Don’t Take My Credit Card, Please

Chained up credit card

Given the high number of data breaches where a merchant loses voluminous quantities of customer’s credit card numbers, what should you do?

  • Don’t buy anything?
  • Worry all the time?
  • Get help from technology?

Virtual credit cards are available from CITI and Bank of America.

  1. Tied to your normal credit card account, but use a different number.
  2. Usable only by the first merchant to charge to it.
  3. Good only for a period of time that you choose.
  4. Good only for an amount of money that you choose.

This capability is tremendously useful for shopping on the Internet.  If virtual credit card numbers are sitting in a database and get stolen–I don’t care.  If I sign up for a short term service and forget to cancel–the card automatically expires.  If I have to give a credit card which “will not be charged to”–I can limit it to $1.  If I’m only “pretty sure” of an Internet store–my real credit card number is not at risk.

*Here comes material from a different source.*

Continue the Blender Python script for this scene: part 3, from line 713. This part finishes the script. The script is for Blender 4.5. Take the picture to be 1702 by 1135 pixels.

The case against virtual credit card numbers is amazingly whiny and off base:

  1. Verifying transactions is such a bother:  How, exactly, would anything be different from your normal verification of monthly charges?
  2. Returns are so, like, hard:  Uh, no, you just return them normally.
  3. Charges can go through after number expires:  The one surprising kernel of useful information is that an unscrupulous merchant could charge the number.  When you catch it on your statement you immediately win the dispute–no charge.
  4. Only work online:  So, it “only” protects me when my information is most vulnerable?
  5. No additional liability:  Huh?  Why would I need more than the $50 liability if I don’t report the card stolen and $0 if I do report it stolen before it’s used?
  6. Not always convenient:  Neither is my car–get rid of it.  Neither is my bike–get rid of it.  Neither is unlocking my front door–get rid of it.